FERIVer: An FPGA-assisted Emulated Framework for RTL Verification of RISC-V Processors

Abstract

FERIVer is a novel FPGA-assisted System-on-Chip framework designed to accelerate the Register Transfer Level (RTL) verification of RISC-V processors. It resolves the traditional trade-off between speed and accuracy by leveraging an embedded CPU for cross-verification against synthesized hardware on programmable fabrics.

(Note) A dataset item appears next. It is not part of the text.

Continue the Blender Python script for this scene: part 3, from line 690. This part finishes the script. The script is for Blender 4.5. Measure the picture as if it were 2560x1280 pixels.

This approach achieves a remarkable verification speed of 5 MIPS, delivering a 150x speedup over Xilinx XSim and a 35x boost compared to Verilator.

Report

Key Highlights

• FERIVer Framework: A proposed FPGA-assisted System-on-Chip (SoC) platform specifically designed for high-speed Register Transfer Level (RTL) verification of RISC-V processors.
• Performance Gain: Achieves a verification speed of 5 Million Instructions Per Second (MIPS).
• Speedup Benchmarks: This performance is 150x faster than the vendor-specific tool (Xilinx XSim) and 35x faster than the state-of-the-art open-source setup (Verilator).
• Efficiency: Enables flexible verification with high time and cost efficiency due to its low resource utilization.

Technical Details

• Architecture: Utilizes an FPGA-assisted SoC platform that combines instruction-level functional simulations with precise hardware emulations.
• Verification Methodology: Implements cross-verification by employing an embedded CPU to compare results against the processor hardware synthesized onto the programmable fabrics.
• Platform Specifics: The framework was developed and tested using the Zynq 7000 FPGA.
• Resource Consumption: The design exhibits high hardware efficiency, occupying less than 7% of the total hardware resources on the Zynq 7000 device.
• Goal: To accelerate the verification process of the RISC-V Instruction Set Architecture (ISA).

Implications

• Accelerated Development Cycle: The 150x speed improvement over commercial simulators fundamentally changes the feasibility of full regression testing and complex verification flows, drastically reducing time-to-market for RISC-V designs.
• Enhanced ISA Exploration: The framework provides a rapid, cost-effective platform for designers to explore new RISC-V instruction set architectures and custom extensions, addressing the challenge of verification efficiency.
• Accessibility: Its reliance on established Zynq platforms and its low hardware footprint (under 7%) makes advanced, high-speed emulation verification accessible to a wider range of development teams and budgets.